Most of our graded error coins are graded by one of the reputable grading services such as NGC or PCGS. While error coins cannot be deemed "perfect," most are graded by PGCS or NGC. The grading service verifies the error and overall quality of the coin.

How Rare are Error Coins?

It depends. Some errors were mass-produced, meaning a considerable number may be available. Other error coins may have a limited mintage and, therefore, are more difficult to obtain. Either way, rare error coins are often graded so you can be assured of their authenticity.

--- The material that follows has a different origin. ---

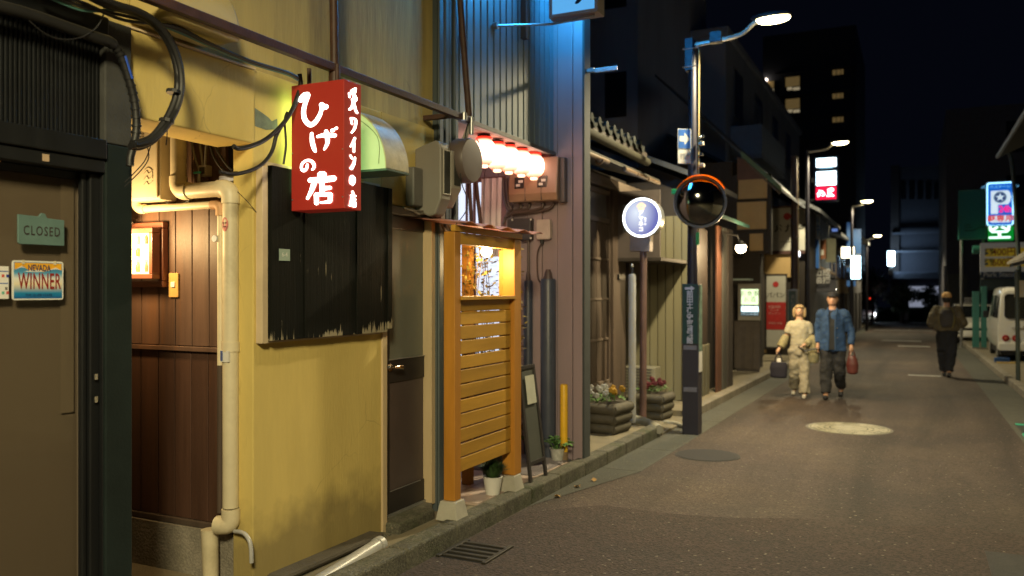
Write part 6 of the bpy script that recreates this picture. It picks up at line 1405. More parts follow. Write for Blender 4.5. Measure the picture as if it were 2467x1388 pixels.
t = T('small_blue_sign', 'small bluish tilted sign lit on the house front', 'sign', B(2010, 556, 29)); fb(2004, 2018, 551, 558, 29, 0, .04).build('panel', EM('dim_blue', (.2, .35, .9), .5), t)
t = T('warm_white_sign', 'square warm white lit sign further down the lane', 'sign', B(2043, 622, 34)); fb(2026, 2061, 594, 624, 34, 0, .2).build('casing', black_metal, t); fb(2028, 2059, 596, 622, 34, .201, .206).build('face', EM('warm_white_face', (1, .92, .70), 4), t)
fb(2018, 2030, 606, 609, 34, .08, .12).build('arm', steel, t)
t = T('cyan_white_sign', 'tall cyan white lit sign beside the square warm one', 'sign', B(2062, 673, 33)); fb(2049, 2076, 615, 674, 33, 0, .2).build('casing', M('navy_case', (.02, .06, .12)), t); fb(2051, 2074, 617, 672, 33, .201, .206).build('face', EM('cyan_white_face', (.62, .92, 1), 6), t)
fb(2040, 2050, 640, 645, 33, .08, .12).build('arm', steel, t)
t = T('blue_door_panels', 'blue lit glazed panels of a shop front down the lane', 'shop front', B(2060, 720, 35))
for a, b, c, d in ((2040, 2052, 536, 600), (2056, 2075, 552, 612), (2040, 2048, 640, 655), (2040, 2062, 676, 690)): fb(a, b, c, d, 35, 0, .05).build('panel', EM('blue_panel', (.04, .12, .30), .35), t)
t = T('shop_lamp', 'small bare lamp on the dark shop front behind the couple', 'lamp', B(2011, 697, 30)); MB().ball(B(2011, 697, 30), .045, 10, 6).build('bulb', EM('small_bulb', (1, .9, .75), 25), t, smooth='all')
MB().tube([B(2011, 697, 30) - Vector((.12, 0, 0)), B(2011, 697, 30)], .015, 6).build('arm', steel, t)
t = T('wall_lamp', 'tiny white lamp beside the utility pole', 'lamp', B(1925, 612, 24.2)); MB().ball(B(1925, 612, 24.2), (.035, .035, .09), 10, 6).build('bulb', EM('wall_bulb', (.9, .9, 1), 3), t, smooth='all')
MB().tube([B(1925, 612, 24.2) - Vector((0, -.2, 0)), B(1925, 612, 24.2)], .012, 6).build('arm', steel, t)
t = T('notice_board', 'yellow notice on the dark shop front behind the man', 'notice', B(1960, 770, 29)); fb(1949, 1972, 732, 775, 29, 0, .03).build('panel', M('dull_yellow', (.28, .22, .06), .6), t)

# ---------------------------------------------------------------- tall buildings behind
def tower(label, px0, px1, Y, pytop, mat, dY=8, X=None):
    xa, xb = fr(px0, Y), fr(px1, Y); zt = zat(pytop, xb, Y)
    t = T('apartment_building', label, 'building', ((xa + xb) / 2, Y, G(Y)))
    MB().box(xa, xb, Y, Y + dY, -2, zt).build('wall', mat, t); return t, xa, xb, zt
t, xa, xb, zt = tower('navy windowless building side above the tiled eave', 1300, 1536, 21, -500, wall_dark, 8)
for i in range(3): MB().box(xb - .9, xb - .3, 20.985, 20.998, 6.2 + i * 2.9, 7.4 + i * 2.9).build('window', darkglass, t)
XB2 = -5.4; YB2 = yat(1748, XB2)
zt = zat(84, XB2, YB2)
t = T('apartment_building', 'dark flat roofed building with balcony behind the mirror', 'building', (XB2, YB2, G(YB2)))
MB().box(-16, XB2, YB2, 46, -2, zt).build('wall', wall_dark, t)
MB().box(-16.1, XB2 + .12, YB2 - .12, 46.1, zt, zt + .25).build('parapet', wall_dark, t, bevel=.03)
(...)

In general, more severe errors may hold more value.

Rarity Influences

  • Common Errors: Minor errors like small off-center strikes, minor die cracks, or slightly misaligned dies are relatively common.
  • Uncommon Errors: More noticeable errors such as larger off-center strikes, significant die cracks, or partially missing designs are less common.
  • Rare Errors: Dramatic errors like double strikes, significant off-center strikes, and wrong planchet errors are quite rare.
  • Extremely Rare: Errors like double denominations and mules are rare and highly prized by collectors.

Who Collects Error Coins?

Collecting error coins is a specialized niche within the broader field of numismatics. Those who collect error coins are often drawn to the uniqueness and the stories behind the coins.

Here are a few collector types,

  1. Numismatists and Hobbyists: Coin collectors, ranging from casual hobbyists to serious numismatists, find error coins fascinating due to their rarity and unique insight into the minting process.
  2. Specialized Collectors: Within the numismatic community, some collectors specialize exclusively in error coins. They often seek specific errors, such as double strikes, off-center, or planchet errors, and may have extensive knowledge about the minting process and error categorization.
  3. Investors: Some individuals collect error coins as an investment. Due to their rarity, certain error coins can be quite valuable and may appreciate over time.
  4. History and Art Enthusiasts: Those interested in the history of coinage and the art of minting also find error coins intriguing.
  5. Educational and Research Institutions: Museums and educational institutions may collect error coins for display and research purposes.
  6. New Collectors: Error coins can appeal to new collectors as they offer a unique entry point into coin collecting. Some error coins are relatively affordable, which can make them accessible to beginners.